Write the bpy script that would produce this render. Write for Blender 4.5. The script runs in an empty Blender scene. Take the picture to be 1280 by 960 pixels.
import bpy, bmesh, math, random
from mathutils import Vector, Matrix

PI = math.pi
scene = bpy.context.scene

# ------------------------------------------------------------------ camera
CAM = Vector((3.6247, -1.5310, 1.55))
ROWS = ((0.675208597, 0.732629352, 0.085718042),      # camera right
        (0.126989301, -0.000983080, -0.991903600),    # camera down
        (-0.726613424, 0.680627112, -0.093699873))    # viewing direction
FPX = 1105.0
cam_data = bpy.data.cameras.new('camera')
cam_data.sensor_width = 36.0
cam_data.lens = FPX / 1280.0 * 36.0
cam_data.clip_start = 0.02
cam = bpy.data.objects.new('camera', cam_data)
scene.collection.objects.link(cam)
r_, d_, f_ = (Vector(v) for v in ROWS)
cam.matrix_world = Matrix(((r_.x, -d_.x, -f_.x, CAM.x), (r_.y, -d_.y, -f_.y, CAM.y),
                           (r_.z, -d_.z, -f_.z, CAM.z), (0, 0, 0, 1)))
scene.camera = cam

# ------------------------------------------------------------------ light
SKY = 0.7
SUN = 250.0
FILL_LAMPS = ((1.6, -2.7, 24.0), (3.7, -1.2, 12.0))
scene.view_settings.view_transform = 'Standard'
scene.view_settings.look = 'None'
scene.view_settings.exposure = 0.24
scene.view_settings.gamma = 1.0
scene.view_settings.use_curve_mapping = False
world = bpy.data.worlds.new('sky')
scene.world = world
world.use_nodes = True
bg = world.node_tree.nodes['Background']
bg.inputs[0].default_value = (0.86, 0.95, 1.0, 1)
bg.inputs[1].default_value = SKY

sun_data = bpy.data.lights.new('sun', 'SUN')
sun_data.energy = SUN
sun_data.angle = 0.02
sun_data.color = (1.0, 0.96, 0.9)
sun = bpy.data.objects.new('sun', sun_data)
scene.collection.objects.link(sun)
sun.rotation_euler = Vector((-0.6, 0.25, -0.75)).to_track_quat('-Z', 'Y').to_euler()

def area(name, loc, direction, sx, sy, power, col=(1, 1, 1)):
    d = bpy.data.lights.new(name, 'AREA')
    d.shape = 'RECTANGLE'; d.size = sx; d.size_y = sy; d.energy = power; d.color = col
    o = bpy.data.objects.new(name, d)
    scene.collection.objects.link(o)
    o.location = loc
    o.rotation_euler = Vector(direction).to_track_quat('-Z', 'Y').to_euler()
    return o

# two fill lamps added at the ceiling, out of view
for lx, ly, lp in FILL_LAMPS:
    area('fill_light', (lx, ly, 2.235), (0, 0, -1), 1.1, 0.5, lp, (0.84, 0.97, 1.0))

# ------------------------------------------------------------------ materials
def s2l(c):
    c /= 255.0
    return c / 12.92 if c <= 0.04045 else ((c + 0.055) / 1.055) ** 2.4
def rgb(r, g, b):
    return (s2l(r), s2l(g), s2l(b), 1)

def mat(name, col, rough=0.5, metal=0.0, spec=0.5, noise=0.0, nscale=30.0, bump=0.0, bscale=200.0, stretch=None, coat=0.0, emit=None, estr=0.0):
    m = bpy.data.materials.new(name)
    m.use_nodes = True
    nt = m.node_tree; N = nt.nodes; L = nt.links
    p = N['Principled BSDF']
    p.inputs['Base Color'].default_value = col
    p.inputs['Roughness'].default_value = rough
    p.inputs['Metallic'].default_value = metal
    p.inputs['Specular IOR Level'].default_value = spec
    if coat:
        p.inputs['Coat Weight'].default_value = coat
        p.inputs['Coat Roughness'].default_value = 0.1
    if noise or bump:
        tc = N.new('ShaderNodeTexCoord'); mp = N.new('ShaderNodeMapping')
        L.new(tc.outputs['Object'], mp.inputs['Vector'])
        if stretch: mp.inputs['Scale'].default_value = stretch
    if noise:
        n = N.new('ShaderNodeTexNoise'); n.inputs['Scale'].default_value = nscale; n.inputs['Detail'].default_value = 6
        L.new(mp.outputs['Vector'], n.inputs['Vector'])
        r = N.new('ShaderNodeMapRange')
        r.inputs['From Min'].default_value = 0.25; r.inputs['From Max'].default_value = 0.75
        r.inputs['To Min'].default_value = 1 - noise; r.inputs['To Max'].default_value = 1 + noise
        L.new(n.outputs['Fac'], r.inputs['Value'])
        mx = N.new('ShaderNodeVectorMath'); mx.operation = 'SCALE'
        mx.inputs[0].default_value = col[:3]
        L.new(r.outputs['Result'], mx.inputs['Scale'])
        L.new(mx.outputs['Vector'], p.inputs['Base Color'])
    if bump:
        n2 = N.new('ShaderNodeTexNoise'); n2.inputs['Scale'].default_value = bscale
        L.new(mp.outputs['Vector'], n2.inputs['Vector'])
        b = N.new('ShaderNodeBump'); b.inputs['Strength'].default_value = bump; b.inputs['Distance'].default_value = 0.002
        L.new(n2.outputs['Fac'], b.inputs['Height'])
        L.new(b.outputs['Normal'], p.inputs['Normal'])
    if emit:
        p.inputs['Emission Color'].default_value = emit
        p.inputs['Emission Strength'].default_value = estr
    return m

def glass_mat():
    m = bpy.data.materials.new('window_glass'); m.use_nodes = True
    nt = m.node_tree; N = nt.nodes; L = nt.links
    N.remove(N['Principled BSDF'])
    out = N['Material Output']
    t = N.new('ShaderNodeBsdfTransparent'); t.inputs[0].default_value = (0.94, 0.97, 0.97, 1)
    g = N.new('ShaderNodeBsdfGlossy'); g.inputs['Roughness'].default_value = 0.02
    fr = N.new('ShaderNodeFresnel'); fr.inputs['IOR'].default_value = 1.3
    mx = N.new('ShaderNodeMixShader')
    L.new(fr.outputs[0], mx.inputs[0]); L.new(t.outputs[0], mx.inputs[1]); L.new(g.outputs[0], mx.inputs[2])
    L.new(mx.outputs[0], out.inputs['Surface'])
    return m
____
# WORK INSTRUCTIONS
Set down verbatim only the lines between the start of the data above and the line with "scene.camera = cam", both boundaries included.

# TASK OUTPUT
Write the bpy script that would produce this render. Write for Blender 4.5. The script runs in an empty Blender scene. Take the picture to be 1280 by 960 pixels.
import bpy, bmesh, math, random
from mathutils import Vector, Matrix

PI = math.pi
scene = bpy.context.scene

# ------------------------------------------------------------------ camera
CAM = Vector((3.6247, -1.5310, 1.55))
ROWS = ((0.675208597, 0.732629352, 0.085718042),      # camera right
        (0.126989301, -0.000983080, -0.991903600),    # camera down
        (-0.726613424, 0.680627112, -0.093699873))    # viewing direction
FPX = 1105.0
cam_data = bpy.data.cameras.new('camera')
cam_data.sensor_width = 36.0
cam_data.lens = FPX / 1280.0 * 36.0
cam_data.clip_start = 0.02
cam = bpy.data.objects.new('camera', cam_data)
scene.collection.objects.link(cam)
r_, d_, f_ = (Vector(v) for v in ROWS)
cam.matrix_world = Matrix(((r_.x, -d_.x, -f_.x, CAM.x), (r_.y, -d_.y, -f_.y, CAM.y),
                           (r_.z, -d_.z, -f_.z, CAM.z), (0, 0, 0, 1)))
scene.camera = cam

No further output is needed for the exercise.